Posted: Sun Jul 20, 2008 11:31 pm
by woodcutter
The OED claims "poor" rhymes with "cure", and even uses the word "poor" as the exemplar of that vowel sound.

For me, the word rhymes with "saw". How about you?

Do you agree that many speakers - including those who are basically RP speakers - use a different pronunciation, making "poor" an ill-chosen word for a chart demonstrating the phonemes of RP?

To my mind "poor" to rhyme with "cure" is upper-class English, and if I say it I seem to be imitating her majesty, and one feels one ought to say "shew" instead of "show" as well. (anyone know the phonetic symbol for the vowel in "shew"?)

Posted: Mon Jul 21, 2008 1:30 pm
by lolwhites
I agree that poor rhymes with saw, but wonder if it may be that in some accents, cure rhymes with both of them? Does the Queen say "cyoor"? I say "cyewer", rhyming with fewer.

Posted: Mon Jul 21, 2008 3:01 pm
by Macavity
"poor" sounds like "lure" to me but not at all like "cure" or "saw"

Posted: Mon Jul 21, 2008 4:03 pm
by lolwhites
For me, poor and saw have the /Ɔ:/ vowel while cure and lure have /ʊə/.

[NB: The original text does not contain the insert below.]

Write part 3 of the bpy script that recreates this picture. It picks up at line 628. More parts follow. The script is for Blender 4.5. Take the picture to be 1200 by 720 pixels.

n.b. the phonetic symbols work in my preview, I don't know if they will for everyone else.

Posted: Mon Jul 21, 2008 8:10 pm
by Macavity
My accent has cure with a /j / before the diphthong but none there for lure

Posted: Mon Jul 21, 2008 8:46 pm
by lolwhites
I have a bit of a /j/ in lure too, but it's less pronounced than in cure. I wonder if it can be considered more as a transitional glide between the /k/ at the back of the mouth and the /ʊə/, which is more central.

Posted: Tue Jul 22, 2008 12:15 am
by woodcutter
I'm sorry, I should have perhaps made it clear that for the OED there is a y or /j/ sound after the consonant in "cure", while in poor there is not (for that would make "pure").

Where are you from again Macavity? Poor is said in the way the OED describes in some places in the North of England, I believe. (sometimes with a very pronounced split in the oo-uh so it sounds like two vowels)

I'm from East Anglia but have a Surrey family background. It's always hard to try and think what is said in an East Anglian accent because there are always people mixing it up with RP (or other accents) and little dialect consciousness in the region, and of course variety within the region too, but I think you can often hear both pronunciations there.

Posted: Tue Jul 22, 2008 3:25 am
by Lorikeet
pure and cure are the same for me, and poor is just like pure without the "y", so for me they rhyme.